Overview Clean Room & Vacuum Stages    Get in touch with our technical consultant

Materials

Steinmeyer Mechatronik GmbH predominantly uses aluminum for the structure of multi-axis positioning systems.
In special cases, steel and titanium (e.g., for non-magnetic systems) are also possible.

The reason: aluminum efficiently dissipates localized heat, allowing the system to quickly reach a thermally stabilized state—an essential prerequisite for stable and highly accurate positioning systems.

The lower stiffness of aluminum compared to steel is compensated for by design measures, such as:

• a slightly increased table height
• the use of hollow profiles

Important: An aluminum beam and a steel beam with identical geometry exhibit the same deflection under their own weight. For special requirements—e.g., non-magnetic applications—titanium versions are also available.

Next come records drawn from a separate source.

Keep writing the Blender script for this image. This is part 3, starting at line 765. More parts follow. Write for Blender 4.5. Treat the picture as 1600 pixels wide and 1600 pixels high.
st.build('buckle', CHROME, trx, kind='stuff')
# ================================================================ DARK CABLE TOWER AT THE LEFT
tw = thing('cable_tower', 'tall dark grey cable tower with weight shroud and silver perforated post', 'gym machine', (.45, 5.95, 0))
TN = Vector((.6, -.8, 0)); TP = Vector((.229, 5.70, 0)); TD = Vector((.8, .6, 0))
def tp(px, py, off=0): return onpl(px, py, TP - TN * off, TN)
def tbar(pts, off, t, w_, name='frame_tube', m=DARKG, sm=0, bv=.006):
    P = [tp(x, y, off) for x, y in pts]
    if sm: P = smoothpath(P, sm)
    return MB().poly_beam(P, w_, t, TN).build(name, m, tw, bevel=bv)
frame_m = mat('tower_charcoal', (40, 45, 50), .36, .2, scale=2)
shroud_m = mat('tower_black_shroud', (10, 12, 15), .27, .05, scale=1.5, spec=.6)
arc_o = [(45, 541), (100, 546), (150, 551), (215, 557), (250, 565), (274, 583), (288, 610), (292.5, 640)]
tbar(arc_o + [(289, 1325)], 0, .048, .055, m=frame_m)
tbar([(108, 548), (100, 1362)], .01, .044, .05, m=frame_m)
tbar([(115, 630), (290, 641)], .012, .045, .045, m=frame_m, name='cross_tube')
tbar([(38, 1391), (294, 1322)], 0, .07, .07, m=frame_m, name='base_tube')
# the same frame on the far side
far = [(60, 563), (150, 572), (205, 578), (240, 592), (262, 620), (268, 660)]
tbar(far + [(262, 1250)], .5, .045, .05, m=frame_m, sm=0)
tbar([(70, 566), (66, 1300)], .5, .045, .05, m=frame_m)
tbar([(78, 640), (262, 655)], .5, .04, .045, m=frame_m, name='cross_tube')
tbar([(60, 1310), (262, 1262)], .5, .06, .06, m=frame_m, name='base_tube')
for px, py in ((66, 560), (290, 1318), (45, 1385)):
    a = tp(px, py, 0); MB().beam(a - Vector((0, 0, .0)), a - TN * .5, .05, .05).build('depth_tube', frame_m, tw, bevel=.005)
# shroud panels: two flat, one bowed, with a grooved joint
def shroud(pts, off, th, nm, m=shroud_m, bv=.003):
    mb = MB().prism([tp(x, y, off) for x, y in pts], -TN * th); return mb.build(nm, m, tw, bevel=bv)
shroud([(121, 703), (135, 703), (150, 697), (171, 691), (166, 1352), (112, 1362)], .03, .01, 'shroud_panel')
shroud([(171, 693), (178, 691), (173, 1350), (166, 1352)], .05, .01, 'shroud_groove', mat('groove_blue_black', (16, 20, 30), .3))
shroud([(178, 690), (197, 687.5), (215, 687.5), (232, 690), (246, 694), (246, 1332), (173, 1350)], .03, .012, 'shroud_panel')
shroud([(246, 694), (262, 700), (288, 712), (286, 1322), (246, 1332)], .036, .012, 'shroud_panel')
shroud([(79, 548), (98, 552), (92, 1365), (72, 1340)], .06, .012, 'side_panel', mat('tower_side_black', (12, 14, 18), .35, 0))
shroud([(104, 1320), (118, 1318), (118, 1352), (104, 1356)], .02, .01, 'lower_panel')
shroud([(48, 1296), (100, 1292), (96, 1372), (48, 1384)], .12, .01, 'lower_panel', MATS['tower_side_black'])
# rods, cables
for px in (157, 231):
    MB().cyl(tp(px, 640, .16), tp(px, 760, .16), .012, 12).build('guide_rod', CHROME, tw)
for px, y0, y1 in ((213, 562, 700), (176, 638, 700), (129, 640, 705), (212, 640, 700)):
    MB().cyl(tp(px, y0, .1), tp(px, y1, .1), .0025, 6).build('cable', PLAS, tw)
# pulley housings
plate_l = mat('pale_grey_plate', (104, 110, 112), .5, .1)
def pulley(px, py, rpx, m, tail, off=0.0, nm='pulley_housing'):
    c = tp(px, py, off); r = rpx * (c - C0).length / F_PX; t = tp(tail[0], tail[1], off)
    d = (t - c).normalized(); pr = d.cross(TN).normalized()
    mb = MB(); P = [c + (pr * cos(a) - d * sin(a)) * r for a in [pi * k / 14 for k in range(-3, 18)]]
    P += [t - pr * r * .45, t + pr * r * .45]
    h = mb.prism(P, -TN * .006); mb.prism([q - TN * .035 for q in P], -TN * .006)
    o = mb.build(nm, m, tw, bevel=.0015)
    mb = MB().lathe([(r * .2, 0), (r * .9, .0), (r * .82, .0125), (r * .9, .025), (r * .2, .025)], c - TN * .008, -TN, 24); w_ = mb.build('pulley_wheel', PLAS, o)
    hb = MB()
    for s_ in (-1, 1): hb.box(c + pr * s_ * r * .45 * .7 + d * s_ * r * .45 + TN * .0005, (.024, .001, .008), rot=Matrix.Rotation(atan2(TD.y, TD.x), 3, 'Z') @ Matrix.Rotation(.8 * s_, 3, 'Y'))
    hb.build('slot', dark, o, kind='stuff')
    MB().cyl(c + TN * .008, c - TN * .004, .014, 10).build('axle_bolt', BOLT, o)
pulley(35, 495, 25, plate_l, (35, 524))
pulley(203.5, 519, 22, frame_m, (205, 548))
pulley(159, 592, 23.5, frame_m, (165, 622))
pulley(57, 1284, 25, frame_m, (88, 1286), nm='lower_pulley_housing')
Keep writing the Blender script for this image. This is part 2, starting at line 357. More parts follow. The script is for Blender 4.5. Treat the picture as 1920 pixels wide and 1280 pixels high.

Functional surfaces and coatings

In addition to standard surfaces, numerous customer-specific surface and coating concepts are available.
These are specifically designed to achieve very high cleanroom classes—up to ISO 1–2, depending on the application and process.

To meet demanding process requirements, we develop and qualify application-specific functional coatings, including:

• Nickel coatings
• PTFE & KEPLA® coatings
• Fluorinated lubricants
• Dicronite® / dry-film coatings
• Application-specific coating combinations

In addition, the following options are available:

• anodized (cleaned)
• alternative color anodizing
• bare aluminum, cleaned
• Bilatal
• Nickel

These surfaces are suitable, for example, for high purity requirements, chemical resistance (life science), or process-critical environments.

Why functional coatings are crucial (before → after)

• Standard surface → EUV-compatible surface
• Reflective → non-reflective, minimized stray light
• Limited sliding capability → maximum sliding performance & reduced wear
• Basic protection → chemical & corrosive resistance
• One-size-fits-all → cost-optimized, application-specific performance

Special surfaces are often required for UV / DUV / EUV applications (X-ray or gamma applications on request).